An Apple spokeswoman in China, Carolyn Wu, said the company is "committed to ensuring the highest standards of social responsibility" but had no direct response to Thursday's report.

Apple publishes annual reports summarizing its suppliers' compliance with standards for safe working conditions and other factors, but as a practice, Apple does not disclose the names of companies that make parts for its gadgets.

Chinese environmental groups have been critical of Apple in the past, but the latest report underscores their growing outspokenness in a society where dissent is routinely suppressed by the authorities. Though dubbed environmentalists, their activism extends into other areas including worker rights.

Apple has been trailed by bad publicity after several workers for one of its suppliers, contractor Foxconn Technology Group which makes iPhones and other gadgets, killed themselves in southern China last year.

Dozens of workers for another contractor, Wintek Corp., have reported being sickened by chemicals used in making touch screens for Apple and other companies.

Low wages have drawn thousands of foreign companies to China, with many contracting production to Chinese companies or the local units of other foreign companies to boost profits. But activists say that makes it more of a challenge to track problems like dangerous working conditions and hold the company that contracted out the production liable.

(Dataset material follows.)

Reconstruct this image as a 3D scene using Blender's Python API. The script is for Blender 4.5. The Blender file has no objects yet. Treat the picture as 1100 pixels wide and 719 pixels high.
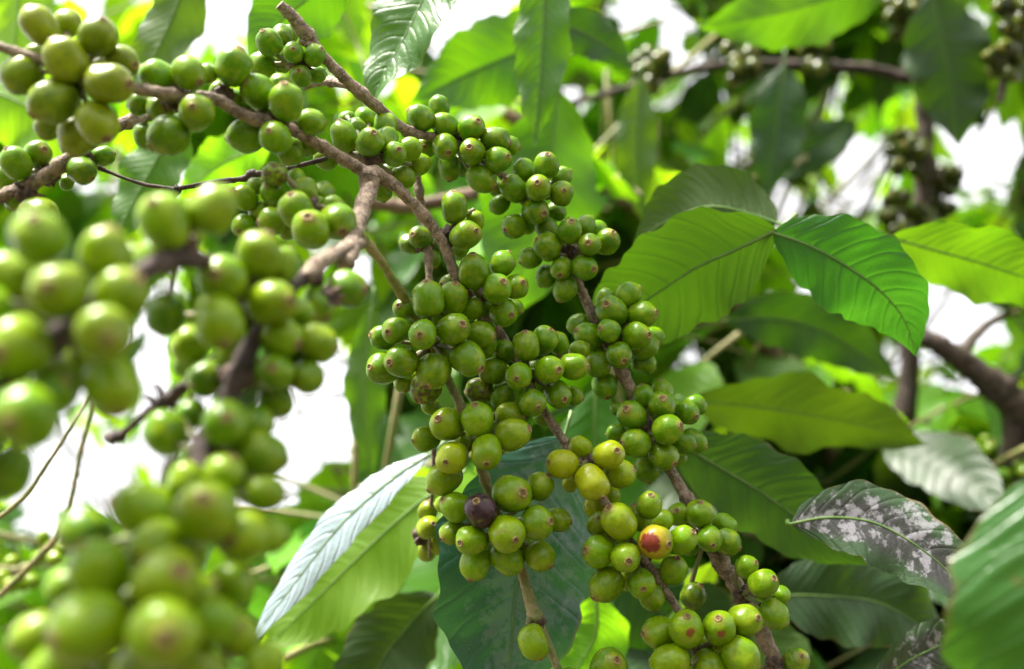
import bpy, bmesh, math, random
from mathutils import Vector, Matrix, Quaternion, noise
random.seed(7)
SC = bpy.context.scene
C = SC.collection
# ------------------------------------------------------------------ camera
PITCH = math.radians(24.0)
CAM = Vector((0, 0, 1.5))
RT = Vector((1, 0, 0)); FW = Vector((0, math.cos(PITCH), math.sin(PITCH))); UP = Vector((0, -math.sin(PITCH), math.cos(PITCH)))
FPX = 35.0 / 36.0 * 1100.0
cd = bpy.data.cameras.new('camera'); cam = bpy.data.objects.new('camera', cd); C.objects.link(cam)
cam.location = CAM; cam.rotation_euler = (math.pi / 2 + PITCH, 0, 0)
cd.lens = 35; cd.sensor_width = 36; cd.clip_start = 0.01; cd.clip_end = 2000
cd.dof.use_dof = True; cd.dof.focus_distance = 0.455; cd.dof.aperture_fstop = 4.1; cd.dof.aperture_blades = 9
SC.camera = cam
# ------------------------------------------------------------------ world + sun (bright hazy day, exposed for the shade)
SUN_EL, SUN_AZ = 62.0, -118.0        # azimuth measured from the view direction, negative = left
w = bpy.data.worlds.new('World'); SC.world = w; w.use_nodes = True
nt = w.node_tree; bg = nt.nodes['Background']; sky = nt.nodes.new('ShaderNodeTexSky'); sky.sky_type = 'NISHITA'
sky.sun_disc = False; sky.sun_elevation = math.radians(SUN_EL); sky.sun_rotation = math.radians(SUN_AZ)
sky.dust_density = 6.0; sky.air_density = 1.0; sky.ozone_density = 1.0
hs = nt.nodes.new('ShaderNodeHueSaturation'); hs.inputs['Saturation'].default_value = 0.3
nt.links.new(sky.outputs[0], hs.inputs['Color']); # thin bright cloud sheet over the blue, brighter where it is thicker
tcw = nt.nodes.new('ShaderNodeTexCoord'); nz = nt.nodes.new('ShaderNodeTexNoise'); nz.inputs['Scale'].default_value = 2.2; nz.inputs['Detail'].default_value = 5
nt.links.new(tcw.outputs['Generated'], nz.inputs['Vector'])
cr = nt.nodes.new('ShaderNodeMapRange'); nt.links.new(nz.outputs['Fac'], cr.inputs[0]); cr.inputs[1].default_value = 0.3; cr.inputs[2].default_value = 0.7; cr.inputs[3].default_value = 0.65; cr.inputs[4].default_value = 0.85
cm = nt.nodes.new('ShaderNodeMix'); cm.data_type = 'RGBA'; nt.links.new(cr.outputs[0], cm.inputs[0]); nt.links.new(hs.outputs[0], cm.inputs[6]); cm.inputs[7].default_value = (4.6, 4.5, 4.68, 1)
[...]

The report says Apple didn't respond to repeated requests for information on problems at its suppliers that have made news over the past year.

"If the supplier doesn't perform, does Apple really have responsibility? Yes," the report said.

The report, in Chinese, was posted Thursday on the website of the Beijing-based Institute of Public and Environmental Affairs.

It ranks 29 multinational companies on how they responded to questions and concerns about health and safety among their suppliers.

Ranked as being the most responsive were British Telecommunications, Compaq Computer (a subsidiary of Hewlett-Packard Co.) and Samsung Electronics Co.